Years after filming one of Outlander’s most disturbing storylines, Tobias Menzies has admitted he didn’t realize how deeply the experience affected his co-star Sam Heughan — and his reaction says a lot about how differently actors can experience the same scene.
When Outlander aired its infamous Wentworth Prison episodes, audiences were shaken by the brutality of Jamie Fraser’s captivity at the hands of Captain Jack Randall. The storyline quickly became one of the most controversial in the series’ history, praised by some for its emotional honesty and criticized by others for its graphic intensity. What viewers didn’t see at the time was how unevenly the experience landed on the actors involved.

Sam Heughan has since spoken candidly about how difficult filming those scenes was for him, describing the process as emotionally exhausting and, at times, distressing. He has acknowledged that he pushed through the work professionally but later reflected that the toll lingered far longer than he expected. Those reflections became public years after the episodes aired — and they came as a surprise to Tobias Menzies.
Menzies, who portrayed both Frank Randall and the sadistic Jack Randall, admitted in a later interview that hearing about Heughan’s discomfort was the first time he truly understood how painful the experience had been for his colleague. He described the realization as “sad to hear” and said he had not been aware, at the time, that the scenes were affecting Heughan so deeply.
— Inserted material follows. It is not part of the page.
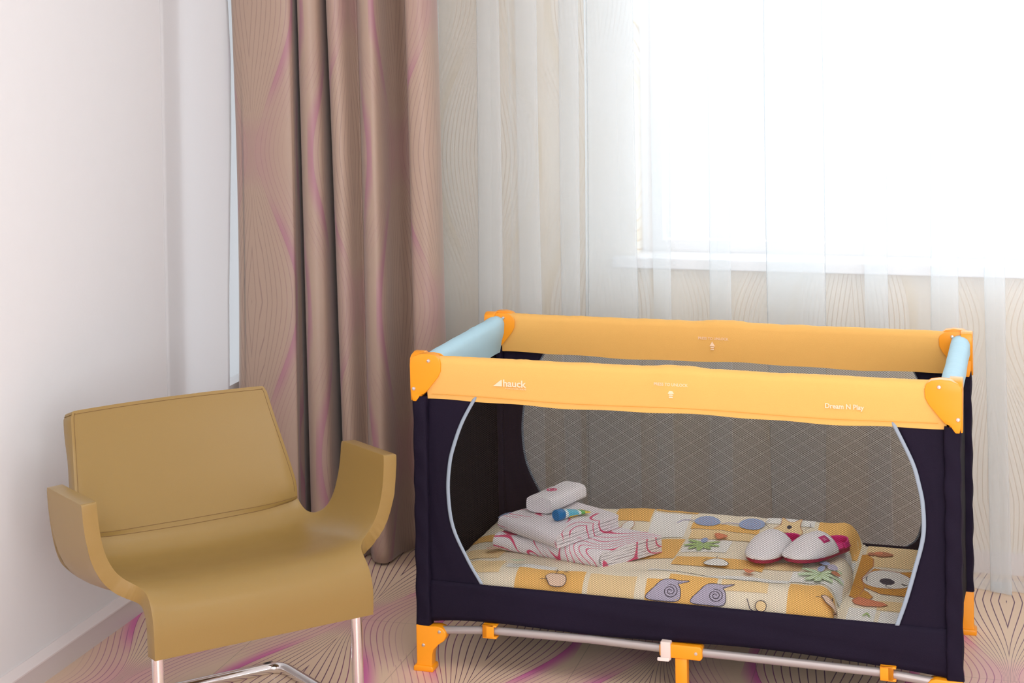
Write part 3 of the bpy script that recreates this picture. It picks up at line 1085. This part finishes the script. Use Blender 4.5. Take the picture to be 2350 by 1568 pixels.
D = Deco(lambda x, y, l: (x, y, .2015 + l), [])
D.rect(.37, .14, .585, .318, M_p_lo, 2, 2)
D.rect(.37, -.31, .43, -.20, M_p_wh, 2, 2)
D.rect(.43, -.20, .585, -.13, M_p_lo, 2, 2)
D.rect(.44, -.31, .585, -.21, M_p_wh, 2, 2)
D.blob([(.30, .20), (.345, .225), (.375, .235), (.392, .20), (.396, .14), (.385, .08), (.39, -.05), (.385, -.10), (.37, -.12), (.33, -.10), (.31, 0)], M_p_be, outline=M_p_br)
D.blob([(.36, -.02), (.40, -.075), (.415, -.11), (.405, -.14), (.38, -.135), (.345, -.10)], M_p_be, outline=M_p_br)
D.blob([(.38, .02), (.40, .12), (.45, .10), (.52, .13), (.55, .05), (.53, -.05), (.49, -.085), (.43, -.08), (.39, -.04)], M_p_be, outline=M_p_br)
D.blob(ell(.436, .035, .058, .075, .1, wob=.05), M_p_wh, outline=M_p_br, ow=.002)
D.blob(ell(.437, .020, .017, .026, .2), M_p_dk)
D.line([(.437, .0), (.437, -.02), (.45, -.03)], M_p_dk, .002)
D.line([(.39, .05), (.388, .03), (.392, .01)], M_p_dk, .002)
D.blob(ell(.487, .03, .020, .03, .2), M_p_wh)
D.line([(.47, .01), (.478, .0), (.484, .004)], M_p_dk, .003)
D.blob([(.372, -.15), (.384, -.12), (.41, -.135), (.440, -.15), (.452, -.165), (.438, -.18), (.40, -.185), (.38, -.175)], M_p_rd, outline=M_p_br, ow=.002)
D.blob(ell(.412, .245, .022, .022, 0, wob=.1), M_p_br)
D.blob(ell(.385, .24, .010, .014), M_p_br)
D.blob(ell(.40, .252, .010, .012), M_p_rd)
D.line([(.405, -.26), (.412, -.235), (.420, -.262)], M_p_gr, .004)
D.mb.build('sheet_print', D.mats, matt, smooth=False, fixn=False)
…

From Menzies’ perspective, the material was always meant to be disturbing. He has explained that the creative intention behind the Wentworth storyline was to strip away any sense of spectacle or titillation and present the violence as grim, ugly, and emotionally punishing. He emphasized that the scenes were deliberately unpleasant, believing that was the only responsible way to tell that part of the story.
What struck many fans was not defensiveness in Menzies’ reaction, but genuine surprise. He appeared taken aback by the idea that his co-star carried lasting emotional weight from the experience, suggesting that the two actors processed the same scenes very differently. For Menzies, the work was difficult but contained within the performance. For Heughan, it left a deeper imprint.
Heughan has since spoken about how those early experiences influenced his approach to later seasons of Outlander, particularly after becoming a producer on the show. He has acknowledged that the series evolved in how it handled intimate and traumatic scenes, including the eventual use of intimacy coordinators and clearer boundaries around what needed to be shown onscreen.
The exchange between the two actors highlights a reality often overlooked by audiences: even in tightly controlled productions, actors do not share identical emotional experiences. One performer may feel a scene is justified and contained, while another internalizes it in ways that only become clear years later.
In retrospect, Menzies’ reaction adds a new layer to the legacy of Outlander’s most infamous storyline. It underscores how groundbreaking television can also come with unseen costs — and how understanding those costs sometimes arrives long after the cameras stop rolling.